Well, I wouldn't have shelled out $149.99 for the SIRIUS Conductor - simply because I live in a small apartment and being able to change radio stations from any room in the house isn't so impressive when your options are limited to 'kitchen' or 'bathroom.'

If you try and change channels while sitting on the toilet, everybody in the living room will yell: 'Eewwww! That's gross! Don't change channels from the bathroom!"

However, if I had a bigger house or a slightly more complicated stereo system - like speakers in more than just one room of the house - I'd be sold.

My brother in law has a speaker in the garden, so he can listen to the radio while sitting by the pool. For him, the SIRIUS Conductor would be totally awesome. Not only can he control SIRIUS from outside the house - he can also raise and lower the volume and 'mute' his stereo.
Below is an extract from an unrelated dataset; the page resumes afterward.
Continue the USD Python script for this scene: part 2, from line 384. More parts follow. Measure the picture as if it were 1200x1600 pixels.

So if your domestic arrangements call for it - Conductor is an awesome bit of kit.

Although the SIRIUS tuner isn't fancy - it's similar to the $49.99 tuner for home set up - the RF transmitter in the remote is actually a bargain. Similar units - which don't come with SIRIUS radio - retail for more than Conductor's modest $149.99 price tag.

So for the home audio enthusiast - Conductor is a great bet. I'd recommend it for it's ease-of-installation, functionality and 'isn't this cool' factor.
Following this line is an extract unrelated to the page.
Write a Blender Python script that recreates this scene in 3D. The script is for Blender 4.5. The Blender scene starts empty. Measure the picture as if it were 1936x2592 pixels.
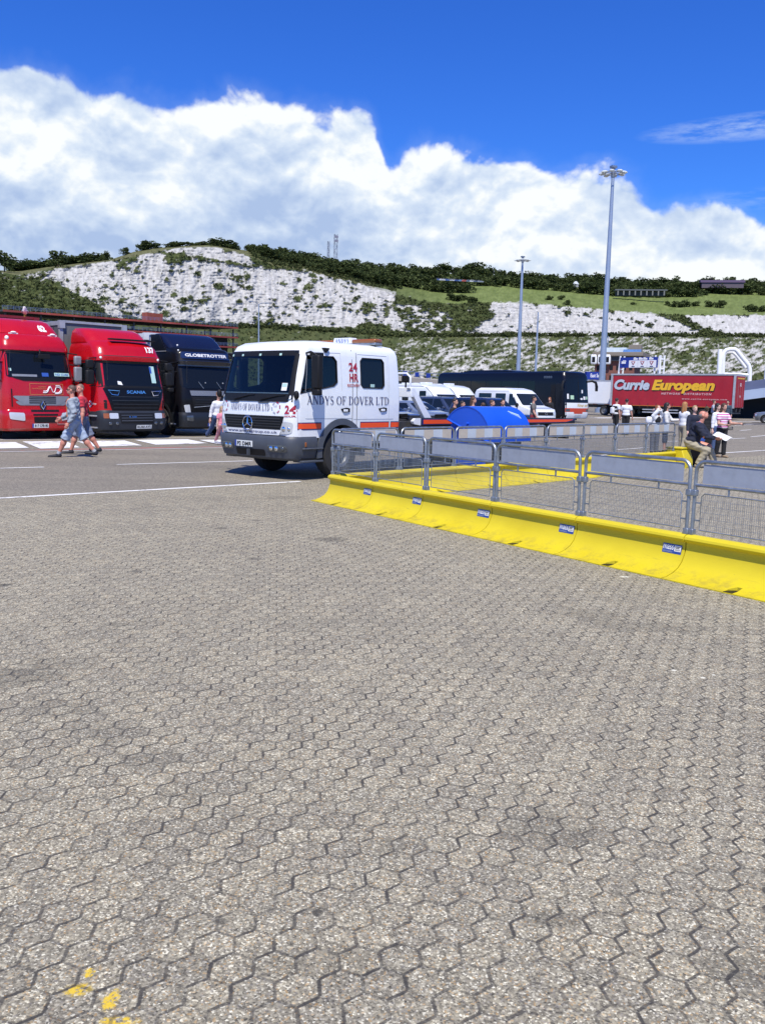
import bpy, bmesh, math, random
import numpy as np
from mathutils import Vector, Matrix, Euler, noise as mnoise
from mathutils.geometry import tessellate_polygon
R = math.radians
SC = bpy.context.scene
COL = SC.collection
random.seed(7)
RNG = np.random.default_rng(11)

# ------------------------------------------------------------------ camera
HC, FPX, PITCH, ROLL = 1.65, 2190.0, R(7.75), R(1.2)
_f = Vector((0, math.cos(PITCH), -math.sin(PITCH)))
_r0 = Vector((1, 0, 0)); _u0 = Vector((0, math.sin(PITCH), math.cos(PITCH)))
_r = _r0*math.cos(ROLL) + _u0*math.sin(ROLL)
_u = _u0*math.cos(ROLL) - _r0*math.sin(ROLL)
cd = bpy.data.cameras.new('camera'); cam = bpy.data.objects.new('camera', cd); COL.objects.link(cam)
cam.matrix_world = Matrix(((_r.x, _u.x, -_f.x, 0), (_r.y, _u.y, -_f.y, 0), (_r.z, _u.z, -_f.z, HC), (0, 0, 0, 1)))
cd.sensor_fit = 'VERTICAL'; cd.sensor_height = 24.0; cd.lens = 24.0*FPX/2592.0
cd.clip_start = 0.05; cd.clip_end = 8000
SC.camera = cam
def ray(px, py):
    return _f + _r*((px-968)/FPX) + _u*((1296-py)/FPX)
def G(px, py, z=0.0):
    d = ray(px, py); t = (z-HC)/d.z
    return Vector((d.x*t, d.y*t, z))
def at(px, py, dist):
    d = ray(px, py); t = dist/math.hypot(d.x, d.y)
    return Vector((d.x*t, d.y*t, HC+d.z*t))
def hor(px):      # photograph row of the horizon at a column
    return 1296 - FPX*math.tan(PITCH)/math.cos(ROLL) + (px-968)*math.tan(ROLL)
def spot(px, dist):   # ground point at column px
    d = ray(px, hor(px)); s = dist/math.hypot(d.x, d.y)
    return Vector((d.x*s, d.y*s, 0))

# ------------------------------------------------------------------ light and sky
SUN_EL = R(59); SHADOW_AZ = R(1)
to_sun = Vector((-math.sin(SHADOW_AZ)*math.cos(SUN_EL), -math.cos(SHADOW_AZ)*math.cos(SUN_EL), math.sin(SUN_EL)))
ld = bpy.data.lights.new('sun', 'SUN'); ld.energy = 4.4; ld.angle = R(0.5); ld.color = (1.0, 0.945, 0.85)
lo = bpy.data.objects.new('sun', ld); COL.objects.link(lo)
lo.rotation_euler = to_sun.to_track_quat('Z', 'Y').to_euler(); lo.location = (0, -20, 60)
SC.view_settings.view_transform = 'Standard'; SC.view_settings.look = 'None'
SC.view_settings.exposure = 0.36; SC.view_settings.gamma = 1.0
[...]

If you're just looking to connect SIRIUS to your more modest home setup, I'd recommend something a lot simpler. A Home Tuner retails for just $49.99 but by buying a Dock & Play radio (like the Stratus) and a Home Kit, you can take a single SIRIUS subscription back and forth between your house and car almost effortlessly - for less than $100.

SIRIUS Conductor retails for $149.99 and requires a SIRIUS radio subscription starting from $12.95 a month.